Ntvnews.id, Jakarta - Anggota Polsek Baito, Kabupaten Konawe Selatan, Provinsi Sulawesi Tenggara (Sultra) diperiksa Propam terkait penetapan tersangka guru SD Supriyani. Guru Supriyani ditetapkan sebagai tersangka atas tuduhan menganiaya murid SD kelas 1 yang diketahui sebagai anak polisi.
Supriyani sempat ditahan sejak Jumat (19/10/2024). Kemudian penahanan Supriyani ditangguhkan dan keluar dari Lapas Perempuan Kendari pada Selasa (22/10/2024)
Pemeriksaan dilakukan tim dari Polda Sultra yang ditugaskan mengungkap fakta sebenarnya dalam kasus yang dialami oleh guru honorer tersebut. Kabid Propam Polda Sultra, Kombes Pol Moch Sholeh menjelaskan, saat ini sudah ada sejumlah pihak yang diminta keterangan dalam kasus ini.
Mereka yakni sejumlah personel Polsek Baito dan pihak yang mengetahui kejadian pemukulan yang dituduhkan ke guru SD tersebut.
"Sudah (ada pemeriksaan), semuanya diperiksa masyarakat juga anggota," ujarnya, Kamis (24/10/2024).
Ia mengatakan anggota polisi yang terlibat juga saat ini masih diminta keterangan terkait proses penyidikan kasus guru Supriyani sudah sesuai SOP atau tidak.

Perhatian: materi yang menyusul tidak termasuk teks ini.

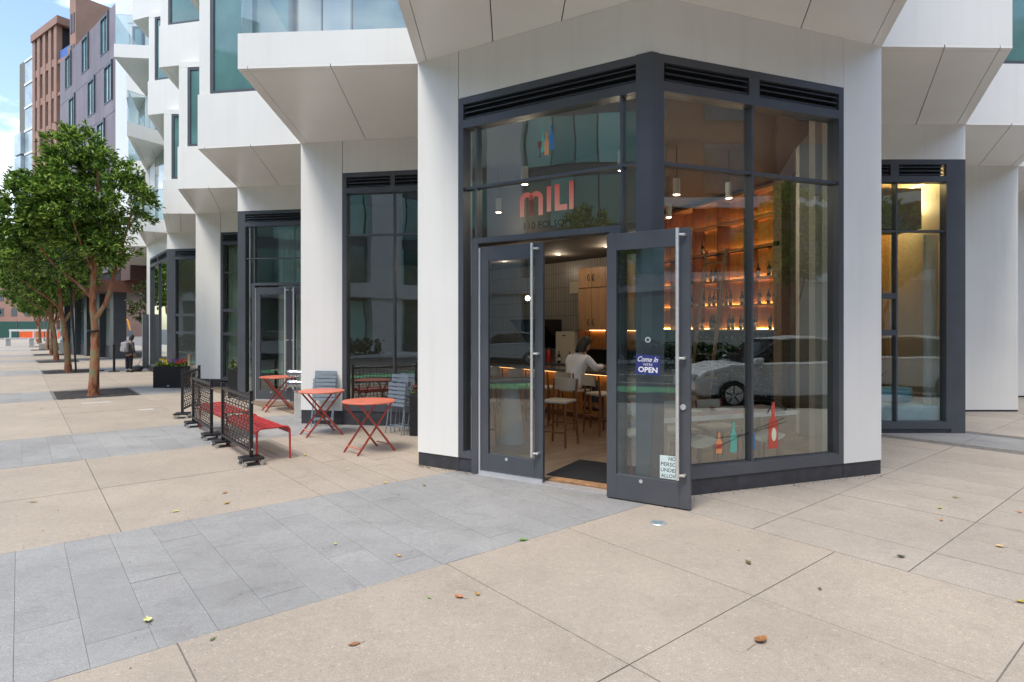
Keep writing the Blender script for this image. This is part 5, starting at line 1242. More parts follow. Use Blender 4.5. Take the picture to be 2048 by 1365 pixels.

Keterangan polisi dan saksi lain nantinya akan dikumpulkan tim dengan pantauan langsung Propam dan Inspektorat Pengawas Daerah (Itwasda) Polda Sultra.
"Masih didalami mas di bawah Itwasda," ucap Sholeh.
Soal jumlah personel dan saksi yang diperiksa, ia belum bisa mengungkapkan.
Diketahui, oknum penyidik Polsek Baito disebut mendesak Supriyani agar mengaku memukuli muridnya. Tapi, Supriyani enggan melakukan hal tersebut. Supriyani terus ditelpon dan dibujuk agar mau mengakui tuduhan tersebut.
"Saya ditelepon beberapa kali sama penyidik untuk diminta mengaku saja kalau bersalah. Saya tidak pernah memukul anak itu apalagi dituduh pakai sapu," ujar Supriyani.
Selama 16 tahun menjadi guru honorer, baru kali ini Supriyani berurusan dengan hukum. Ia mengaku heran dituduh memukul korban padahal tak mengajar di kelasnya.
"Saya berada di Kelas 1B sementara anak itu berada di dalam Kelas 1A. Jadi tidak ketemu di hari itu," kata dia.
Pihak korban menawarkan jalur damai dengan syarat membayar uang Rp50 juta. Nominal tersebut diucapkan kepala desa saat proses mediasi. "Pak desa yang tadinya menawarkan ke orangtua, murid tapi orangtuanya tidak mau kalau di bawah Rp50 juta, dia minta siapnya Rp50 juta," kata dia.
Sidang perdana kasus guru aniaya murid tersebut telah digelar pada Kamis (24/10/2024).